1. All shipments are made at Buyer’s risk.

  2. Deliveries against this order are subject to credit approval by the Seller’s Credit Department at time of shipment.

  3. Terms are F.O.B. Shipping Point and title passes to Buyer upon delivery to Buyer or Carrier.

  4. Past Due Charges at the rate of 1.5% times the current Prime Rate will be assessed on all invoice not paid when due.

  5. This Order is not cancellable prior to completion date.

  6. This Order is an offer upon the terms: below that cannot be withdrawn by Buyer prior to cancellation date. It shall be a binding contract upon acceptance by Seller.  Seller shall indicate acceptance by shipment of good to Buyer.  Buyer understands that certain styles and/or sizes may be unavailable. Buyer will accept all available styles and sizes.

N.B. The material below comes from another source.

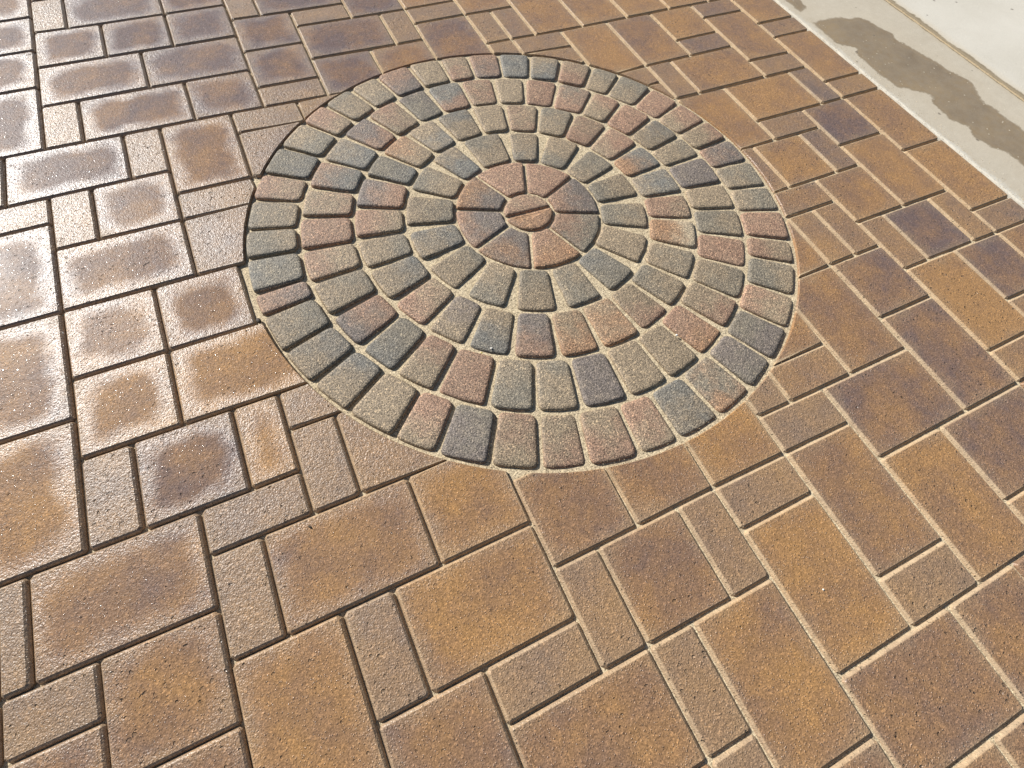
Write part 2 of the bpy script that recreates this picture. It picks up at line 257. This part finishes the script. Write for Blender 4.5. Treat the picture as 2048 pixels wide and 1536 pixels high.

  7. This Order is subject to approval of Buyer’s credit at the time of shipment by Seller and/or its factor. Seller or its factor may, at any time and from time to time, in its sole discretion, limit or cancel credit of the Buyer as to time and amount, and as a consequence, may require anticipation or demand payment in cash for delivery of any unfilled portion of this order.

  8. Prices on this Order are based on present contracts for finished garments, yarns, fabric and supplies and on present labor costs and should prices for any of these items be increased, the prices on this order are also subject to increase.

  9. All Orders are taken subject to delays or non-delivery caused by any reason beyond our control.

  10. All claims must be made with 5 days of receipt of goods.

  11. The acceptance of shipment by a common carrier or licensed public truckman shall constitute delivery.

  12. This agreement is not for the benefit of any third party and shall not be considered to grant any right or remedy to any third party.

  13. If any provision of this agreement is held to be unlawful, the remaining provision shall remain, in full force and effect.

  14. The validity construction and performance of this agreement is and shall be governed by the laws of the State of California. The forum for the resolution of any dispute related to this agreement, whether in tort, contract of in equity, are based upon federal or state statute or regulation, shall be Los Angeles, California.

  15. This agreement constitutes the entire agreement between the parties and supersedes all prior negotiations and agreements between the parties concerning its subject matter. This agreement is intended as the final, complete, and exclusive statement of the terms between the parties.

  16. No waiver, amendment, or modification of this agreement by Seller shall be effective unless in writing or signed by Seller. No failure or delay by Seller in exercising any right, power, or remedy shall operate as a s waiver of the right, power, or remedy. No waiver of any term, condition or default of this agreement by Seller shall be construed as a waiver of any other term, condition, or default.

  17. This agreement is deemed to be drafted jointly by both parties and is the complete agreement. No other agreement exists between the parties unless signed and agreed to in writing by both parties.

  18. Both parties acknowledge that failure of Seller to perform will cause Buyer to incur costs not contemplated by this agreement, and that the exact amount of such costs are extremely difficult and impracticable to fix. Seller shall therefore no be liable for any consequential damages whatsoever.

  19. Completion Date means date when goods are shipped from Seller’s warehouse and not the date goods are received by Buyer.